In a similar way to ending relationships of the heart, farriers who let the client think it’s their idea to get somebody else to do their horses in future might have an easier ride out of the relationship. A little unreliability here, a missed appointment there and the client might decide to go elsewhere so rather the farrier being a complete ratbag (or worse), he’s just a bit hopeless.
I might do a post on unreliable clients one day too.

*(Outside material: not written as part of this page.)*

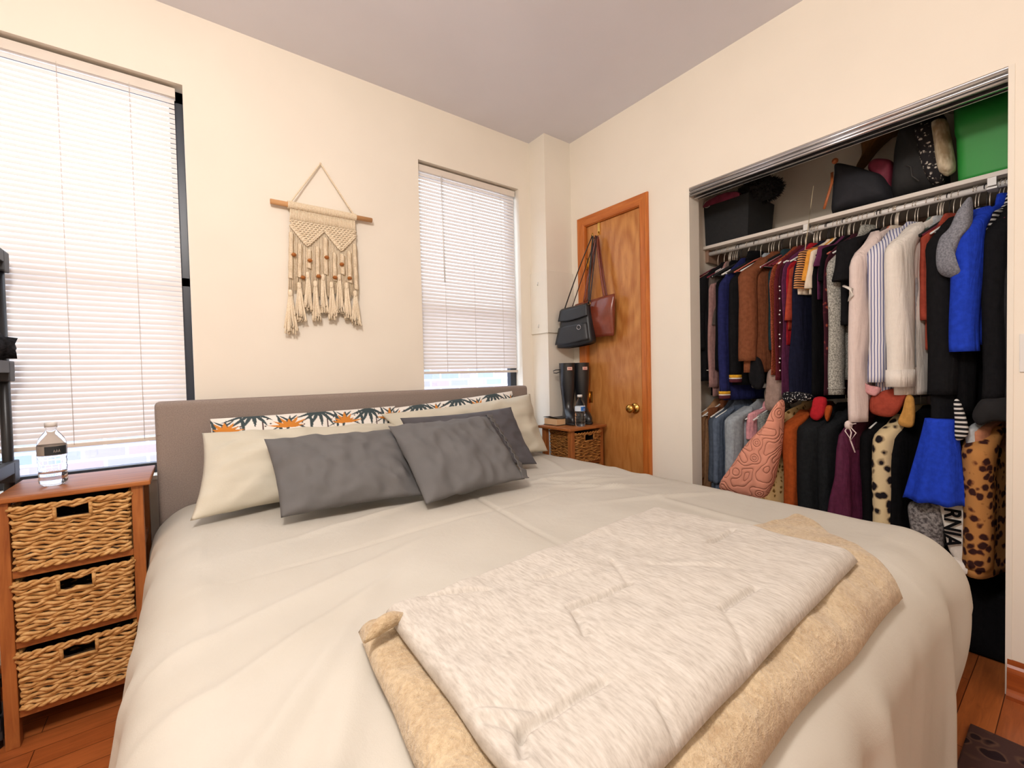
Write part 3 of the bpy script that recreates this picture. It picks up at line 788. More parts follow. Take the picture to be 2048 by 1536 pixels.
# ------------------------------------------------------------ book and boots on the corner nightstand
PAPER = stripes('page_edges', (226, 190, 148), (206, 166, 122), 450, 2, .5)
bk = thing('book', 'thick book with a curled black cover lying on the corner nightstand', 'book', (1.98, 2.12, .83))
m = MB(); m.box((1.898, 2.055, .834), (2.052, 2.178, .872), .001); m.build('pages', PAPER, bk)
m = MB()
def cov(s, t_):
    return Vector((1.894+.162*s, 2.052+.130*t_, .874+.016*max(0, 1-s*2.4)**2*(1-abs(t_-.5)*1.0)))
m.grid(cov, 16, 8); m.box((1.894, 2.052, .8305), (2.056, 2.182, .8335)); m.box((2.053, 2.052, .8305), (2.056, 2.182, .8745))
o = m.build('cover', solid('book_cover', (28, 26, 28), .4), bk); md = o.modifiers.new('t', 'SOLIDIFY'); md.thickness = .002
RUB = solid('boot_rubber', (30, 32, 36), .28, .05, spec=.6)
def boot(label, cx, cy, az):
    root = thing('rain_boot', label, 'boot', (cx, cy, .831), 'pair of tall boots'); R = Matrix.Rotation(az, 3, 'Z')
    def W_(x, y, z): p = R @ Vector((x, y, 0)); return Vector((cx+p.x, cy+p.y, .831+z))
    m = MB(); L = []
    H = .402
    # rings: foot part (toe towards -y) blends into shaft
    secs = [(.004, -.010, .034, .098), (.020, -.014, .037, .104), (.045, -.012, .037, .100), (.065, -.006, .036, .084), (.085, .006, .034, .062), (.11, .012, .034, .046), (.15, .010, .038, .042), (.20, .008, .044, .047), (.26, .008, .050, .053), (.32, .008, .053, .056), (H-.01, .008, .054, .057), (H, .008, .055, .058)]
    for z, yo, rx, ry in secs:
        l = []
        for k in range(32):
            a = 2*PI*k/32; x = rx*math.cos(a); y = ry*math.sin(a)
            if z < .09 and y < 0: x *= 1+.12*math.sin(PI*min(1, -y/ry)); 
            l.append(W_(x, y+yo, z))
        L.append(l)
    m.loops(L, cap=False)
    I = [[W_((rx-.004)*math.cos(2*PI*k/32), (ry-.004)*math.sin(2*PI*k/32)+yo, z) for k in range(32)] for z, yo, rx, ry in secs[:-6:-1]]
    m.loops(I, cap=False)
    m.loops([L[-1], I[0]], cap=False); m.loops([L[0]], cap=False) if False else None
    m.build('boot_shaft', RUB, root, True)
    m = MB(); m.loops([[W_(1.06*rx*math.cos(2*PI*k/32), 1.04*ry*math.sin(2*PI*k/32)+yo, z) for k in range(32)] for z, yo, rx, ry in ((0, -.012, .036, .102), (.004, -.012, .038, .105), (.014, -.012, .038, .105))]); m.build('sole', solid('boot_sole', (20, 20, 22), .7), root)
    m = MB(); m.box((-.0165, -.0525, H-.048), (.0165, -.0480, H-.026), .001, mat=Matrix.Translation((cx, cy, .831)) @ R.to_4x4()); lb = m.build('boot_tag', solid('boot_tag', (232, 205, 190), .5), root)
    m = MB()
    fr = solid('boot_tag_print', (170, 40, 40), .5)
    for lo, hi in (((-.017, -.0535, H-.0285), (.017, -.052, H-.0265)), ((-.017, -.0535, H-.0475), (.017, -.052, H-.0455)), ((-.012, -.0532, H-.039), (.012, -.052, H-.035))): m.box(lo, hi, mat=Matrix.Translation((cx, cy, .831)) @ R.to_4x4())
    m.build('tag_print', fr, lb)
    return root, W_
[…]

There’s been plenty of them over the years 😉
The part you missed is the farrier to keen helpful that doesn’t want to let anyone down!
How often do we farriers recieve phonecalls throughout the day with the old,I’m goin to a show tomorrow and he’s pulled a shoe,or my horse is sore I think it’s an abcess.
Being a certain type of person that wants to keep everybody happy,we try to find time.
Shove them into an already packed day and think,it’ll be ok.
The abcess on arrival becomes a horse tender because he hasn’t been shod for so long,and the lost a shoe becomes I really need the set done!
We do it to keep them happy,end up runing late for the day and eventual at some points,run out of light!
We let people down by trying to hard to keep everyone happy,thinking everyone will understand why we are 2 hours late.
No,99% of all clients have no concern for other horse owners and what’s going on,little do they remember they pulled the same maneuver 3 weeks earlier!
I think we should look at the clients more!
Iv rarely had problems due to a horse!lol
Normally it’s issues caused by owners!